“If he doesn’t, Ukraine will”: Zelenskyy just gave Lukashenka one week to strip Russian repeaters off Belarus’s border towers

Jun 19, 2026 - 16:10

Ukrainian soldiers on the border with Belarus. Photo: Suspilne Lutsk

Ukrainian President Volodymyr Zelenskyy has given self-proclaimed Belarusian leader Aliaksandr Lukashenka one week to remove signal repeaters from Belarusian border towers that correct Russian fire on Ukrainian civilians, according to UkrInform. He has also warned that if Belarus does not act, Ukraine will. 

Zelenskyy has specified that the equipment sits along two Belarusian regions bordering Ukraine and operates from existing communication towers, with the president framing the timeline around ongoing Ukrainian civilian casualties, including injured children, caused by drone strikes routed through Belarus.
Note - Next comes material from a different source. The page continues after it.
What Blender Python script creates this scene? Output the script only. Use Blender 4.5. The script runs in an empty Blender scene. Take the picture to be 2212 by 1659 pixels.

The ultimatum follows Lukashenka's apology to Zelenskyy on a media broadcast earlier in June, in which the Belarusian leader said Belarus would not engage in military action and apologized for previous harsh remarks.

Russian repeaters route Shahed drones through Belarusian border 

Zelenskyy has distinguished between Lukashenka's personal apology, which he has accepted, and the country-level issue, which he said remained unresolved: "If the insult is to my country, we will take offense and not forget. If it is personal, he apologized, and thank God for it."

"Words are useless. He has Russian repeaters or Belarusian repeaters on his towers today, what's the difference to us?" Zelenskyy asked.

He reminded that Belarus has equipment near two Ukrainian regions. 

"There are repeaters on the corresponding towers. He can remove this. Let him remove this equipment, let him turn off this equipment," he said. 

Earlier, Ukrainian hackers from the Fenix analytical cyber center and InformNapalm volunteers exposed a six-month operation in February 2026 showing Russia was routing strike drones through Belarusian civilian cell towers and had deployed signal repeaters on Belarusian rooftops. The repeaters extended Russian drone range across the Belarusian border into Ukraine's Kyiv, Rivne, and Volyn oblasts.

One-week ultimatum follows Lukashenka's apology

Zelenskyy said the Belarusian leader's words could not be trusted, citing Lukashenka's similar apologies at the start of the full-scale war when Russian missiles were launched at Ukraine from Belarusian territory: "Then Lukashenka also called, apologized, and said he couldn't control it."

Belarusian oil refining as Russian army supplier

Beyond the repeater issue, Zelenskyy said Ukraine is working to deprive Russia of the ability to sell oil and supply diesel and oil to its army. According to the president, Belarus's oil refining industry is now one of the main suppliers for the Russian army.